IN ABOUT 1998, my mate, Joe Georgiou, bought a Triumph motorcycle in four or five boxes. He pieced it together, and with a few modifications, rode it until it seized in about 2002. He then made me an offer I couldn’t refuse and a deal was struck.

I was doing an apprenticeship at Cash & Co Motorcycle Wreckers, so with some help from Greg and Joe, we rebuilt the engine. I was finally riding my first Trump. Then, after one too many burnouts, the drive chain snapped, wedging itself around the front sprocket and ripping out the gearbox. 

A pair of T120 cases and the rest of the parts needed for another rebuild were sourced from Norm at Sovereign Classic Motorcycles in Glenquarie. While filing out the cases to accept the 750 barrels, I thought it would be the ideal time to hand-polish them. What a dickhead!

Now, with the motor back together and looking good, attention was turned to the rest of the bike. It was re-assembled with new wiring and electrical. Some new carbs and some other new bits and pieces were added, and she’s looking great.

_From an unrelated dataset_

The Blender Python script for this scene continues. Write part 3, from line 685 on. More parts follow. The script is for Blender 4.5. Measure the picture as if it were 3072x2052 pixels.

On a beer budget, a mate, Kevin Osmond (Ozzy), had some two-pak black and claret-red left over so the tank, guards and frame were blasted and primed at RED Abrasive Blasting & Protective Coatings, then Ozzy and me put them on the clothes-line and painted them.

It looked good but the claret-red was a bit plain, so after a few beers, we decided some violet pearl might do the trick. Some violet pearl was purchased and poured straight into the gun filled with claret-red until we could see it (never used pearl before). Put it on the bike and wheeled her out in the sun and the bloody thing was the brightest pink I’ve ever seen! Excellent on a car but didn’t work for the bike so a new plan was to put some blue tint into the clear and spray on as many coats as we could to tame her down. 

My mate Joe was doing some airbrushing and offered to do a mural on the tank. A dragon was decided and left in his capable hands. End result—bloody awesome!